BLOG: O que acha da cobertura da energia nuclear na atualidade? E da energia nuclear?
RAMONA: A cobertura atual de energia nuclear praticamente não existe, pelo menos nos grandes jornais e sites. Não acompanho os sites especializados. Como já comentei, o assunto só entra na pauta quando tem algo relevante, como algum assunto em relação ao caso de corrupção nas obras, ou então, quando o governo federal decidir, por exemplo retomar as obras de Angra 3. Aí, realmente vai retornar o eterno assunto se o Brasil necessita dessas usinas ou não.

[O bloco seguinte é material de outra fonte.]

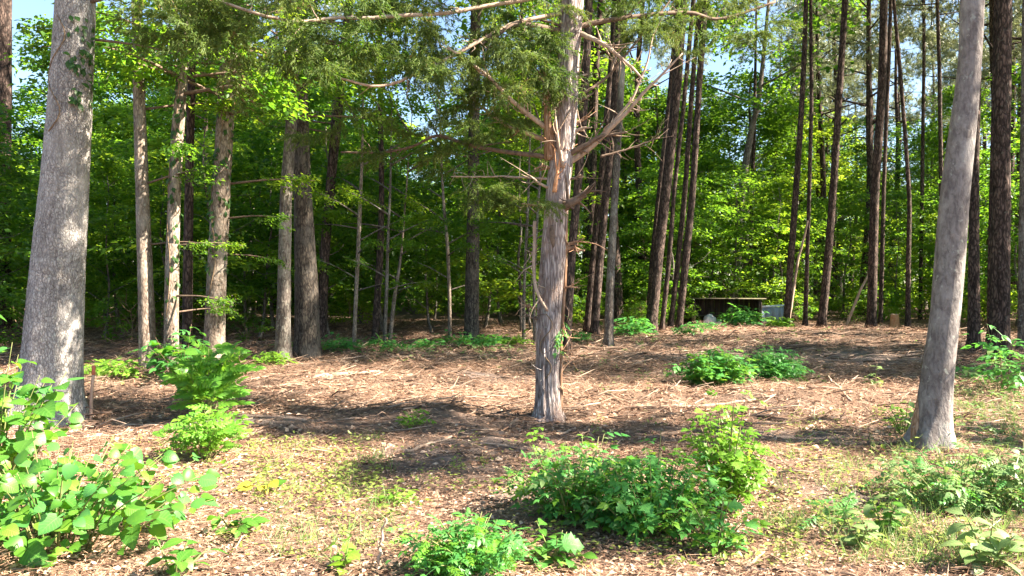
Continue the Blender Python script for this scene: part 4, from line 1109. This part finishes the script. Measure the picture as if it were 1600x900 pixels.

PERFIL - Ramona Ordoñez - Formada na Faculdade Hélio Alonso, começou a cobrir o setor de energia nuclear desde início anos 80. Foram 35 nos em O Globo, cobrindo setores de energia, petróleo e nuclear. Ganhou vários prêmios e jornalismo, como o ESSO e Wladimir Herzog. Em várias ocasiões visitou o complexo nuclear em Angra dos Reis, e conhece também as unidades que atuam nas etapas da fabricação do ciclo do combustível. Visitou usinas e várias unidades nucleares na Alemanha, participou de diversos seminários sobre o tema. Acompanhou o setor nuclear há mais de três décadas.